Your task is to restate the data word for word.

================

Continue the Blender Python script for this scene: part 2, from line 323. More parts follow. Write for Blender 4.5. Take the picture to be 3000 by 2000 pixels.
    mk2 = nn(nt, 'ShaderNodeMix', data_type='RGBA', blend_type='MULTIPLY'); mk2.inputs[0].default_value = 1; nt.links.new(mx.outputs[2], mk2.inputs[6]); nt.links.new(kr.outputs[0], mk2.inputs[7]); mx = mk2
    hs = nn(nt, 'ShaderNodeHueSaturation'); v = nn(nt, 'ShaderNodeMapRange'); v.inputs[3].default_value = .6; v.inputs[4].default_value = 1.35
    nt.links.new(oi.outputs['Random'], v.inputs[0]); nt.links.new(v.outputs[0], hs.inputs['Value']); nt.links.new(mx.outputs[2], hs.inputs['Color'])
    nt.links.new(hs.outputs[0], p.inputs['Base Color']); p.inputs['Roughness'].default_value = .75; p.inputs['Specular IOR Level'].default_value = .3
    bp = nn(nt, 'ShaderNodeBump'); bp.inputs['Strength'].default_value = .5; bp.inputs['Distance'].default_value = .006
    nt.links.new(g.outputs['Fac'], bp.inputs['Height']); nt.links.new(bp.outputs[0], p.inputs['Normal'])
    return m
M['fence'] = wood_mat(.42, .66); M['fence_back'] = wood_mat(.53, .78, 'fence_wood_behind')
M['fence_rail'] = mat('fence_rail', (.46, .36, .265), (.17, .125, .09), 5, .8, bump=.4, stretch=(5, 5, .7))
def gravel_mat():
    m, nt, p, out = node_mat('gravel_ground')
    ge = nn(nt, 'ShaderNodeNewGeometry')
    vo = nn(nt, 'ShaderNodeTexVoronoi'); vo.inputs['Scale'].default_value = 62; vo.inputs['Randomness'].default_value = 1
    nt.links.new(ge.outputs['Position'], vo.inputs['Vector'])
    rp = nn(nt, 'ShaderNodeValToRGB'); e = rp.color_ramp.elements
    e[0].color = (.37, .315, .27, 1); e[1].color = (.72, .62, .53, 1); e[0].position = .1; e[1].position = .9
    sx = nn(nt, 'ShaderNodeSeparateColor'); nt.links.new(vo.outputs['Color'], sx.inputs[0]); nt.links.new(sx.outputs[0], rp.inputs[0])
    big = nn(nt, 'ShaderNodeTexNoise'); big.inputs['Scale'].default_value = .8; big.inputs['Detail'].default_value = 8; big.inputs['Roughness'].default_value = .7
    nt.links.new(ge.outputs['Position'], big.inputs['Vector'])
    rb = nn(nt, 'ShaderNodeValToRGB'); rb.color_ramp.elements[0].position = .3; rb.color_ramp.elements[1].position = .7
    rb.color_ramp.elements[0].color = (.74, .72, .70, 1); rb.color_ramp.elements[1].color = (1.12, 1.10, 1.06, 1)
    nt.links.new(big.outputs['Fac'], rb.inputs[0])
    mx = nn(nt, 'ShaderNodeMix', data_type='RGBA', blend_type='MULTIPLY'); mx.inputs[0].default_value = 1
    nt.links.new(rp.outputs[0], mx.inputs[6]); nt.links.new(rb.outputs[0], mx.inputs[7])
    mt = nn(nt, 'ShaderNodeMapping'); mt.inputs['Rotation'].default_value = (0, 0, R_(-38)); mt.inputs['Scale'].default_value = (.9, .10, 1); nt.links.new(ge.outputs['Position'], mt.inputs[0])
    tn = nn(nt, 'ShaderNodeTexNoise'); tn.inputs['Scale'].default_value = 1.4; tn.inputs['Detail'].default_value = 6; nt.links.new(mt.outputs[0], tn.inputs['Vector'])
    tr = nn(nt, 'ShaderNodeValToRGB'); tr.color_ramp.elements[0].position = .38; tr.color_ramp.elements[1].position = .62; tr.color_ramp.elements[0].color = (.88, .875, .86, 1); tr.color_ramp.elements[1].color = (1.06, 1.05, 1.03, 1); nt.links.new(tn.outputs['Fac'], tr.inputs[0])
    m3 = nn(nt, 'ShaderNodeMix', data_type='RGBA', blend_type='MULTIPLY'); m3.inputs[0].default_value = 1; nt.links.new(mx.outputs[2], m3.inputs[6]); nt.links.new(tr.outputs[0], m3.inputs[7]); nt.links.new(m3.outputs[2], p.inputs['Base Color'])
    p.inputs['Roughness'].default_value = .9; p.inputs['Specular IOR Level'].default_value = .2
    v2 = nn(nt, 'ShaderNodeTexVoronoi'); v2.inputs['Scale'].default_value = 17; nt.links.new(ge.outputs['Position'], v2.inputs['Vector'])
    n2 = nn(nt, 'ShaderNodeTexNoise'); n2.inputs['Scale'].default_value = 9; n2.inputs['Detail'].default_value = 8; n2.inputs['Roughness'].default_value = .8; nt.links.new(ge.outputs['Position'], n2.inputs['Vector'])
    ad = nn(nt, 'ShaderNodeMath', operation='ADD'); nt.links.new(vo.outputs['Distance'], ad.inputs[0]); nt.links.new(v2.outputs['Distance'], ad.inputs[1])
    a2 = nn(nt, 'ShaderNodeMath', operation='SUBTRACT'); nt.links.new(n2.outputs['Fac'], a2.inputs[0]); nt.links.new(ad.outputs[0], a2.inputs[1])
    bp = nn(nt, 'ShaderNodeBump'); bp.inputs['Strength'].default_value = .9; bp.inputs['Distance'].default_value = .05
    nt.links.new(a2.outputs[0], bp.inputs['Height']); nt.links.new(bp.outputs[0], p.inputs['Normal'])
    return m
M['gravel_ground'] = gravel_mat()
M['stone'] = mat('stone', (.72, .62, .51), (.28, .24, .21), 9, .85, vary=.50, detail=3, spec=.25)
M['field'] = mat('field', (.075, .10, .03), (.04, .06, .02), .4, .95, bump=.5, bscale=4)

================

ANSWER TO THE EXERCISE ::
Continue the Blender Python script for this scene: part 2, from line 323. More parts follow. Write for Blender 4.5. Take the picture to be 3000 by 2000 pixels.
    mk2 = nn(nt, 'ShaderNodeMix', data_type='RGBA', blend_type='MULTIPLY'); mk2.inputs[0].default_value = 1; nt.links.new(mx.outputs[2], mk2.inputs[6]); nt.links.new(kr.outputs[0], mk2.inputs[7]); mx = mk2
    hs = nn(nt, 'ShaderNodeHueSaturation'); v = nn(nt, 'ShaderNodeMapRange'); v.inputs[3].default_value = .6; v.inputs[4].default_value = 1.35
    nt.links.new(oi.outputs['Random'], v.inputs[0]); nt.links.new(v.outputs[0], hs.inputs['Value']); nt.links.new(mx.outputs[2], hs.inputs['Color'])
    nt.links.new(hs.outputs[0], p.inputs['Base Color']); p.inputs['Roughness'].default_value = .75; p.inputs['Specular IOR Level'].default_value = .3
    bp = nn(nt, 'ShaderNodeBump'); bp.inputs['Strength'].default_value = .5; bp.inputs['Distance'].default_value = .006
    nt.links.new(g.outputs['Fac'], bp.inputs['Height']); nt.links.new(bp.outputs[0], p.inputs['Normal'])
    return m
M['fence'] = wood_mat(.42, .66); M['fence_back'] = wood_mat(.53, .78, 'fence_wood_behind')
M['fence_rail'] = mat('fence_rail', (.46, .36, .265), (.17, .125, .09), 5, .8, bump=.4, stretch=(5, 5, .7))
def gravel_mat():
    m, nt, p, out = node_mat('gravel_ground')
    ge = nn(nt, 'ShaderNodeNewGeometry')
    vo = nn(nt, 'ShaderNodeTexVoronoi'); vo.inputs['Scale'].default_value = 62; vo.inputs['Randomness'].default_value = 1
    nt.links.new(ge.outputs['Position'], vo.inputs['Vector'])
    rp = nn(nt, 'ShaderNodeValToRGB'); e = rp.color_ramp.elements
    e[0].color = (.37, .315, .27, 1); e[1].color = (.72, .62, .53, 1); e[0].position = .1; e[1].position = .9
    sx = nn(nt, 'ShaderNodeSeparateColor'); nt.links.new(vo.outputs['Color'], sx.inputs[0]); nt.links.new(sx.outputs[0], rp.inputs[0])
    big = nn(nt, 'ShaderNodeTexNoise'); big.inputs['Scale'].default_value = .8; big.inputs['Detail'].default_value = 8; big.inputs['Roughness'].default_value = .7
    nt.links.new(ge.outputs['Position'], big.inputs['Vector'])
    rb = nn(nt, 'ShaderNodeValToRGB'); rb.color_ramp.elements[0].position = .3; rb.color_ramp.elements[1].position = .7
    rb.color_ramp.elements[0].color = (.74, .72, .70, 1); rb.color_ramp.elements[1].color = (1.12, 1.10, 1.06, 1)
    nt.links.new(big.outputs['Fac'], rb.inputs[0])
    mx = nn(nt, 'ShaderNodeMix', data_type='RGBA', blend_type='MULTIPLY'); mx.inputs[0].default_value = 1
    nt.links.new(rp.outputs[0], mx.inputs[6]); nt.links.new(rb.outputs[0], mx.inputs[7])
    mt = nn(nt, 'ShaderNodeMapping'); mt.inputs['Rotation'].default_value = (0, 0, R_(-38)); mt.inputs['Scale'].default_value = (.9, .10, 1); nt.links.new(ge.outputs['Position'], mt.inputs[0])
    tn = nn(nt, 'ShaderNodeTexNoise'); tn.inputs['Scale'].default_value = 1.4; tn.inputs['Detail'].default_value = 6; nt.links.new(mt.outputs[0], tn.inputs['Vector'])
    tr = nn(nt, 'ShaderNodeValToRGB'); tr.color_ramp.elements[0].position = .38; tr.color_ramp.elements[1].position = .62; tr.color_ramp.elements[0].color = (.88, .875, .86, 1); tr.color_ramp.elements[1].color = (1.06, 1.05, 1.03, 1); nt.links.new(tn.outputs['Fac'], tr.inputs[0])
    m3 = nn(nt, 'ShaderNodeMix', data_type='RGBA', blend_type='MULTIPLY'); m3.inputs[0].default_value = 1; nt.links.new(mx.outputs[2], m3.inputs[6]); nt.links.new(tr.outputs[0], m3.inputs[7]); nt.links.new(m3.outputs[2], p.inputs['Base Color'])
    p.inputs['Roughness'].default_value = .9; p.inputs['Specular IOR Level'].default_value = .2
    v2 = nn(nt, 'ShaderNodeTexVoronoi'); v2.inputs['Scale'].default_value = 17; nt.links.new(ge.outputs['Position'], v2.inputs['Vector'])
    n2 = nn(nt, 'ShaderNodeTexNoise'); n2.inputs['Scale'].default_value = 9; n2.inputs['Detail'].default_value = 8; n2.inputs['Roughness'].default_value = .8; nt.links.new(ge.outputs['Position'], n2.inputs['Vector'])
    ad = nn(nt, 'ShaderNodeMath', operation='ADD'); nt.links.new(vo.outputs['Distance'], ad.inputs[0]); nt.links.new(v2.outputs['Distance'], ad.inputs[1])
    a2 = nn(nt, 'ShaderNodeMath', operation='SUBTRACT'); nt.links.new(n2.outputs['Fac'], a2.inputs[0]); nt.links.new(ad.outputs[0], a2.inputs[1])
    bp = nn(nt, 'ShaderNodeBump'); bp.inputs['Strength'].default_value = .9; bp.inputs['Distance'].default_value = .05
    nt.links.new(a2.outputs[0], bp.inputs['Height']); nt.links.new(bp.outputs[0], p.inputs['Normal'])
    return m
M['gravel_ground'] = gravel_mat()
M['stone'] = mat('stone', (.72, .62, .51), (.28, .24, .21), 9, .85, vary=.50, detail=3, spec=.25)
M['field'] = mat('field', (.075, .10, .03), (.04, .06, .02), .4, .95, bump=.5, bscale=4)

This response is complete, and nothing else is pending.